3. Es liegt ein Eingriff in die körperliche Unversehrtheit der A vor. Ausreichend ist die Gefährdung durch denkbare Schädigungen.

Ja, in der Tat!

Obwohl eine Gefährdung im Allgemeinen im Vorfeld verfassungsrechtlich erheblicher Grundrechtsbeeinträchtigungen liegt, ist sie unter bestimmten Voraussetzungen einer „echten Grundrechtsverletzung“ gleichzustellen. Laut BVerfG müssen dazu verlässliche Anhaltspunkte für das Bestehen einer (abstrakten) Gefährdung und die Zurechnung der Gefahrenlage vorliegen. Anhand der schon vorgefallenen Unfälle erkennt man, dass eine deutliche Gefährdung der körperlichen Unversehrtheit und sogar des Rechts auf Leben vorliegt. Damit ist der Staat zum Schutz verpflichtet.

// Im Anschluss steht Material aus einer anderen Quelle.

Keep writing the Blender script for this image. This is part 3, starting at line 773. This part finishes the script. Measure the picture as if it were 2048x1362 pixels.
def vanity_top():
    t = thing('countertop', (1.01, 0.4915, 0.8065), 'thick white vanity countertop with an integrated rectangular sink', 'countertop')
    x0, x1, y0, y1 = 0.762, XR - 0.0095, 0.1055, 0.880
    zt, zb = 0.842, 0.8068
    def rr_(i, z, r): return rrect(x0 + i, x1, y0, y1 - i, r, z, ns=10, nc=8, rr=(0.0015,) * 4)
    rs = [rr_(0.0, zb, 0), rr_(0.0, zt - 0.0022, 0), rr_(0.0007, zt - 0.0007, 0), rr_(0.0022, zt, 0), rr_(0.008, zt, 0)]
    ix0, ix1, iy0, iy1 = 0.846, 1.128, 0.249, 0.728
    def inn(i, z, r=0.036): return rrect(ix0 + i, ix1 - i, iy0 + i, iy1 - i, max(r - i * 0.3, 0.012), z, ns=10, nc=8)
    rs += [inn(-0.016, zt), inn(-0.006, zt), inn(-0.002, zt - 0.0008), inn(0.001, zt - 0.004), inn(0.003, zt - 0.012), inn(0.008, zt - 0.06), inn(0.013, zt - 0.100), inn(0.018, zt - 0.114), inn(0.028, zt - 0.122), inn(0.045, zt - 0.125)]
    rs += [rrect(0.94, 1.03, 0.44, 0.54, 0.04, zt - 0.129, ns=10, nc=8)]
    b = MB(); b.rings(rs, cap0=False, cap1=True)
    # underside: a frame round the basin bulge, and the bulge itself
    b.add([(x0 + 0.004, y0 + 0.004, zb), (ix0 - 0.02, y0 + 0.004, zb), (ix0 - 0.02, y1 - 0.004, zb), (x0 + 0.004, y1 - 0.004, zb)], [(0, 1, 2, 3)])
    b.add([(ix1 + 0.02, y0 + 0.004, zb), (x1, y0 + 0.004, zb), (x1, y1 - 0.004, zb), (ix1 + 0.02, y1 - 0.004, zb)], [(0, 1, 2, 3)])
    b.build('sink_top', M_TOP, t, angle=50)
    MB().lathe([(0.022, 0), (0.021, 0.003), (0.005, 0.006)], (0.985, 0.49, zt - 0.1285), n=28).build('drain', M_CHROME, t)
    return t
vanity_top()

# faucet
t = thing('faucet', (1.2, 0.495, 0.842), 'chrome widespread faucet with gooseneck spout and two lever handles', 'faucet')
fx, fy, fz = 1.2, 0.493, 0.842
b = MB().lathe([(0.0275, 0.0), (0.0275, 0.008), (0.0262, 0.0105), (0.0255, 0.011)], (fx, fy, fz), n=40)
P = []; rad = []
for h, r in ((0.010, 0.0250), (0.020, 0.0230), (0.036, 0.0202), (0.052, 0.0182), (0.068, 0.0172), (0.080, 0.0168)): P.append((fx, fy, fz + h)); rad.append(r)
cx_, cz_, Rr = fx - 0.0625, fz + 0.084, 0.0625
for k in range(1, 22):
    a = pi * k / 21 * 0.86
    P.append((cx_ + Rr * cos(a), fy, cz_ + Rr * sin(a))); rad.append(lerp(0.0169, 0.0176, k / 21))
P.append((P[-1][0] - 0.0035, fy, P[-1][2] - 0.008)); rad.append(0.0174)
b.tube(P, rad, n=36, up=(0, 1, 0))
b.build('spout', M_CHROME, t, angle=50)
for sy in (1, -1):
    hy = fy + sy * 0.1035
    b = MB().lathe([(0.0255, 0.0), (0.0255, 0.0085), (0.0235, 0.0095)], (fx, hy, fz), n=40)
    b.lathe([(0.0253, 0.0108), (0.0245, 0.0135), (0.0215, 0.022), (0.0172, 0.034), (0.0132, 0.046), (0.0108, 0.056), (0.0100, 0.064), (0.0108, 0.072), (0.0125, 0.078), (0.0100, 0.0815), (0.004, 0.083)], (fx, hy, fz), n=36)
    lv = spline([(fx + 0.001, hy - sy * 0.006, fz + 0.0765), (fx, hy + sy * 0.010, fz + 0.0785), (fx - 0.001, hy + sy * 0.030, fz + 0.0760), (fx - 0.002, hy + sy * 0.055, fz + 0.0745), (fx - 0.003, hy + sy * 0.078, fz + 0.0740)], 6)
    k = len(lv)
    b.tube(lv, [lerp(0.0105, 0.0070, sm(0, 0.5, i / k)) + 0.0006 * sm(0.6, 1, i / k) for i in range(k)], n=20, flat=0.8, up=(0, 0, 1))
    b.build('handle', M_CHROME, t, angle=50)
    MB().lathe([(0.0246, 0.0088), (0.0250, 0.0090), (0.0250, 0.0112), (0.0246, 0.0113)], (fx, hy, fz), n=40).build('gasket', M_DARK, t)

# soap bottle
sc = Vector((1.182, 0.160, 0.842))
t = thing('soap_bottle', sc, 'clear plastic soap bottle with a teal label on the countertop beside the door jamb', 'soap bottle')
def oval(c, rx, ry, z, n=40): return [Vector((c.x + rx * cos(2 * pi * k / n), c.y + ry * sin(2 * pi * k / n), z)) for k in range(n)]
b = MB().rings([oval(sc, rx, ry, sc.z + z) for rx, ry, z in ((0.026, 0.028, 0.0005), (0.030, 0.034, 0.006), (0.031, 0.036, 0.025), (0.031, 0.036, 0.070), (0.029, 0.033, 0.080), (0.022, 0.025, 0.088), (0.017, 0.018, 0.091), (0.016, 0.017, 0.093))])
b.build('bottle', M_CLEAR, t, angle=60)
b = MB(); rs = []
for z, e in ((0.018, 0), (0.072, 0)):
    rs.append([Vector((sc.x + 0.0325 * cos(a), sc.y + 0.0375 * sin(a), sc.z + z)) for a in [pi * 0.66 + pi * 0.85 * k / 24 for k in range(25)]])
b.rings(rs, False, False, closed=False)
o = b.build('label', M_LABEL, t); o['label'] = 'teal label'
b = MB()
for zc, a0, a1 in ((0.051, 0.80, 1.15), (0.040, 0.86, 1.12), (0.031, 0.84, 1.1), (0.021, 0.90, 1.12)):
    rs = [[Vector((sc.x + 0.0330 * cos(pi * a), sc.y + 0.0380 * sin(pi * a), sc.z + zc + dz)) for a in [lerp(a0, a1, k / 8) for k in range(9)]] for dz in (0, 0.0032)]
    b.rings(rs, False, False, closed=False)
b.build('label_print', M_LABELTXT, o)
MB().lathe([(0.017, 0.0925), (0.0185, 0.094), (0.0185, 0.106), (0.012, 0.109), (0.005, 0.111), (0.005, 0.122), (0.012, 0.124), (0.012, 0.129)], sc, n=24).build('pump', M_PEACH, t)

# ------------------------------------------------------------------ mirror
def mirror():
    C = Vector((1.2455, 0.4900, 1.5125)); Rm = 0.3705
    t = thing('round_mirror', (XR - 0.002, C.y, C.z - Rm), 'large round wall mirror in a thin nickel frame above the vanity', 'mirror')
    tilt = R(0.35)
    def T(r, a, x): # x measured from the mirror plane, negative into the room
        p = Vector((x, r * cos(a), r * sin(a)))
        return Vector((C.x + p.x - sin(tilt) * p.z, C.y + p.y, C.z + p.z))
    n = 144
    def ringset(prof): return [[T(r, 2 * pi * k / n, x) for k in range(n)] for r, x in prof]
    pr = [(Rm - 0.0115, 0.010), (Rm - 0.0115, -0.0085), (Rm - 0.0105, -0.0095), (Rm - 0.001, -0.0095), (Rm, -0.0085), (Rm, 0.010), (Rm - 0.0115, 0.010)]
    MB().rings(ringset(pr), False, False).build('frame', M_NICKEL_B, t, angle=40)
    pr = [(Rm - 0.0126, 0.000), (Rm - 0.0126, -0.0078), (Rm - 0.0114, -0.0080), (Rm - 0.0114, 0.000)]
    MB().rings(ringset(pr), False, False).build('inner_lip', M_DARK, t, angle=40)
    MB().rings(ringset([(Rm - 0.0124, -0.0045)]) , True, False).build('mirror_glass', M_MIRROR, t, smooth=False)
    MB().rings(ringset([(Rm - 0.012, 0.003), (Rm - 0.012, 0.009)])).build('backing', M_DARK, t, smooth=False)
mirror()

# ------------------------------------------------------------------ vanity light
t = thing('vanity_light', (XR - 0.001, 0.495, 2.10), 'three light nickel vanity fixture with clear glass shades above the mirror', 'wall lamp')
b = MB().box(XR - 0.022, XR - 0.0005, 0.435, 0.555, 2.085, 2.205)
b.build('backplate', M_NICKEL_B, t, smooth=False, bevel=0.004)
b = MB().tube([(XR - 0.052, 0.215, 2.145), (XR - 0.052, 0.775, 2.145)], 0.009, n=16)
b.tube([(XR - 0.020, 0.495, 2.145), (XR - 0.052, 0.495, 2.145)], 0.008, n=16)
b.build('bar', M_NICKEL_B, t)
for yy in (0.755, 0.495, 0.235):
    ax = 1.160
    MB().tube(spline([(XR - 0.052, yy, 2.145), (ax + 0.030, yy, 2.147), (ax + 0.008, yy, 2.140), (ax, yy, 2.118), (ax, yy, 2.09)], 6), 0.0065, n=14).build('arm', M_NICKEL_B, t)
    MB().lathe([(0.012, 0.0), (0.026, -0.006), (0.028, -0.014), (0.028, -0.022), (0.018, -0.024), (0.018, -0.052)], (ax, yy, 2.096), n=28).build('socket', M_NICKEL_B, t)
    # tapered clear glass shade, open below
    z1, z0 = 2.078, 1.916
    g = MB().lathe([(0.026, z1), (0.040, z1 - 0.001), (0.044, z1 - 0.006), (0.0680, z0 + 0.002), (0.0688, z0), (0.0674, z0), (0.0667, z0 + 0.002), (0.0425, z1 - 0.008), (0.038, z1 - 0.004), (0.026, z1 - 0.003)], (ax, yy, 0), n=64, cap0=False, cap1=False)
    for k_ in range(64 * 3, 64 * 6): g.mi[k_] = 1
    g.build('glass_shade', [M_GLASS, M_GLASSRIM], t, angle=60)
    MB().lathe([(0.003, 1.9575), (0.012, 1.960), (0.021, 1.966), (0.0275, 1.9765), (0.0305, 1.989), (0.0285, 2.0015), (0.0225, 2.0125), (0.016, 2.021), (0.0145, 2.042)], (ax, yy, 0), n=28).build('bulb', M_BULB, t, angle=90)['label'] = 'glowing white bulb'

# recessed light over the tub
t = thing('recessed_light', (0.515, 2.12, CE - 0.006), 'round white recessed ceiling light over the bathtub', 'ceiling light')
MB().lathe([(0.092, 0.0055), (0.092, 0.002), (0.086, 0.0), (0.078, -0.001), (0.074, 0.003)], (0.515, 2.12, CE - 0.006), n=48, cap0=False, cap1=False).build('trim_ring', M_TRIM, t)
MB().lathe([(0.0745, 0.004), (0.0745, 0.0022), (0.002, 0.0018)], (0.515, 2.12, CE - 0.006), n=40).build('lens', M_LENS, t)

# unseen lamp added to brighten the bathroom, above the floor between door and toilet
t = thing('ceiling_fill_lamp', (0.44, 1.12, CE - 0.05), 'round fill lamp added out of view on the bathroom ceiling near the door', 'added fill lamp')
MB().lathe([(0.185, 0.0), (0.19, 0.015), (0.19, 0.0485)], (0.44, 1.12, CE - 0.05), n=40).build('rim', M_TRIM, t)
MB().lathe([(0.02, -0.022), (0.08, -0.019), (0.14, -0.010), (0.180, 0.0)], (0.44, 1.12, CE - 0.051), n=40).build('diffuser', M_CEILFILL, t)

4. Die Abwägung des Gesetzgebers darf auch ergeben, dass das Kraftwerk gebaut werden darf.

Ja!

Wichtig bei der Abwägung sind das Gewicht und Ausmaß denkbarer Schädigungen. Bedeutsam ist aber auch, dass die Gefahr einer Grundrechtsbeeinträchtigung bei einem Atomunfall unbeherrschbar ist. Deshalb sind erhöhte Anforderungen an die Schutzverpflichtung zu stellen. So soll die vorrangige Aufgabe des Verfahrens zur Zulassung eines AKW sein, Leben und Gesundheit vor den Gefahren der Kernenergie zu schützen. Durch eine solche Regelung erfüllt der Gesetzgeber seine Schutzpflicht. Die Behörden/Gerichte müssen dann die Bewertung vornehmen, ob ein AKW letztendlich genehmigt wird.